ByrnesMedia

THREE LONG ISLAND FM’S MOVING INTO SATELLITE RADIO-LIKE MODE

Kurt Hanson – RAIN

Later this week, The Morey Organization, Inc. (TMO), Long Island's largest privately owned media company, which owns three Long Island pop/rock FM stations, is relaunching them in a new approach that mimics satellite radio, which they call "FM Channel Casting."

 

Described on their press release as "the next generation of radio," TMO says that it "has reinvented the medium by creating the nation's ONLY completely FREE music source... and it not only surpasses traditional AM and FM broadcasting, but it rivals satellite and Internet radio as well.

 

Its approach involves (A) changing the branding of the stations to channel numbers (e.g., "WLIR 98.5 FM" becomes "Channel 98"), (B) eliminating DJs entirely, and (C) dropping 30 and 60-second spots in favor of sponsored hours (sold via its website) in which the sponsor gets four brief mentions per hour.
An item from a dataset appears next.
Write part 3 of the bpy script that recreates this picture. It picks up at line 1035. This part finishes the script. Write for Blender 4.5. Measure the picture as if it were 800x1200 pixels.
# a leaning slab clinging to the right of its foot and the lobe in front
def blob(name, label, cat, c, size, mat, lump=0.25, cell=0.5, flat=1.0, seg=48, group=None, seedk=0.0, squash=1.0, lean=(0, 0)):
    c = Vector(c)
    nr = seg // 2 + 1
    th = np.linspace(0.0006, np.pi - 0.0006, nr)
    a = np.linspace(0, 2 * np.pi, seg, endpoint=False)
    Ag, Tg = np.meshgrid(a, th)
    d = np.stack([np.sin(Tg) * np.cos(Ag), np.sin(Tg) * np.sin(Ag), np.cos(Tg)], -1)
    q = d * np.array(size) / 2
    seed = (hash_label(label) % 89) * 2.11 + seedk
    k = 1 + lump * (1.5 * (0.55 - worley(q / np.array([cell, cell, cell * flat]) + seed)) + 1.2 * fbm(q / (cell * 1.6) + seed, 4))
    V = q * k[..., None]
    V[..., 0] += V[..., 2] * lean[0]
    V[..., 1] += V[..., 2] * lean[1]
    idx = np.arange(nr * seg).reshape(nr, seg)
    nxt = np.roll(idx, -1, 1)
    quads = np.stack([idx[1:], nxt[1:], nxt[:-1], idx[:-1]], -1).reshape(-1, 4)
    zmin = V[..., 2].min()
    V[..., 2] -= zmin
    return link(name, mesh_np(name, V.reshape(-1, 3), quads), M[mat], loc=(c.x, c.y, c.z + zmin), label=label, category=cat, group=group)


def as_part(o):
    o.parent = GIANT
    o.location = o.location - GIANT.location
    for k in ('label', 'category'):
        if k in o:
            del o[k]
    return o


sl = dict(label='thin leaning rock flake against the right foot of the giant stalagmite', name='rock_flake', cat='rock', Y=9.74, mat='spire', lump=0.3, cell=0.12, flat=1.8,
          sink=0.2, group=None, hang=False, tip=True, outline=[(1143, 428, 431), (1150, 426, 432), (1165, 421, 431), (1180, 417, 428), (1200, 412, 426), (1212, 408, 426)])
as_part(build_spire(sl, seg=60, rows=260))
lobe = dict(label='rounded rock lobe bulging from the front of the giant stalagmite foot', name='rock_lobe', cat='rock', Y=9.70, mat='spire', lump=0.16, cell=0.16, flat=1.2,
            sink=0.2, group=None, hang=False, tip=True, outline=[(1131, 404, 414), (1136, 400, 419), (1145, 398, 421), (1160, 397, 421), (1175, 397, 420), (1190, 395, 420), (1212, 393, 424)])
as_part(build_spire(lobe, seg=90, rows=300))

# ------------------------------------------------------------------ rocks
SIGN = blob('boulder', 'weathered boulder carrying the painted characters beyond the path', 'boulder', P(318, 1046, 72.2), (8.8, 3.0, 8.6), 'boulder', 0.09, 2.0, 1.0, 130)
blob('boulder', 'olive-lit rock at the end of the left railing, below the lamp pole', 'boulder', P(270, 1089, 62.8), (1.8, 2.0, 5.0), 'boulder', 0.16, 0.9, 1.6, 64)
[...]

TMO plans to characterize this as "commercial free."

 

"The advent of satellite radio has presented the industry with a bigger challenge than ever before and we as broadcasters cannot put our heads in the sand and pretend that it won't affect our medium," said John Caracciolo, President of TMO. "We cannot stop technology. We must live with it, grow with it and keep competitive with it."

 

The press release on the subject asks, "How is it possible to offer the listener commercial free music and offer the advertiser an on-air branding campaign simultaneously? The solution is simple: Brandcasting.

 

"In layman's terms, brandcasting brands your product, service or business through the medium of FM Channel Casting. An average brandcast consists of a one-hour sponsorship of [largely] uninterrupted music through four quick yet efficient messages strategically placed between songs, giving the listener what they want with a low cost proposition to the advertiser.

 

"Through the technology of FM Channel Casting," says Caracciolo, "I truly believe that TMO has revolutionized the industry and saved terrestrial radio. We are confident that FM Channel Casting is the wave of the future for stations throughout the country."

 

There is a odd but interesting logic to this move: If millions of consumers today perceive that XM's and Sirius's music channels are higher-quality products than FM stations because they're music-intensive and largely without air personalities or promotions, then why spend $500K/year or more on air personalities and promotions?

 

And there's a sexy angle to this from a consumer's point of view: "Hey, my FM radio all of a sudden has three satellite-radio-like channels and I'm not paying any subscription fees for them!"

 

It's interesting -- but it makes sense -- that it takes a firm from outside the mainstream of the radio industry to come up with a fresh approach like this.

 

According to an earlier press release: "The Morey Organization, Inc. is Long Island’s leading marketing, advertising and entertainment enterprise. TMO’s strength lies in its unique combination of companies. This includes 107.1 The BOX (WLIR-FM), Long Island’s New Music Alternative; Party 105.3 (WXXP-FM), Long Island's best rhythmic dance and top 40; 98.5 The BONE (WDRE-FM), World Class Rock; Strong Island Events, event production and marketing; The Long Island Press, the Island's largest weekly news and entertainment publication; Morey Creative, Inc., TMO's full-service graphic design and print agency; and Palmer’s Bar & Grill, located inside the Vanderbilt Event Center."

 

Note that there are some parallels between their plans to sell nothing more than mentions and Clear Channel's John Hogan reporting that some advertisers are asking for five and seven-second spots.

 

Two big questions to watch:

 

(1) Will listeners actually find the programming approach appealing? (Note that "Jack FM" formats work pretty well without air personalities.)

 

(2) Will TMO's "brandcasting" approach to spot load and sales department staffing bring in enough revenues to make this approach a smart business move? (The math seems challenging: Traditional stations run perhaps 12-15 units per hour at about a $10 CPM (cost per thousand impressions), or an aggregate $120-150 CPM per hour. With reduced expenses, can TMO live with, say, an aggregate $60-75 CPM per hour? Even if so, will advertisers believe that those four mentions are worth a $15-20 CPM each (when they can buy 60-second spots for $10)? Or am I overestimating TMO's revenue needs?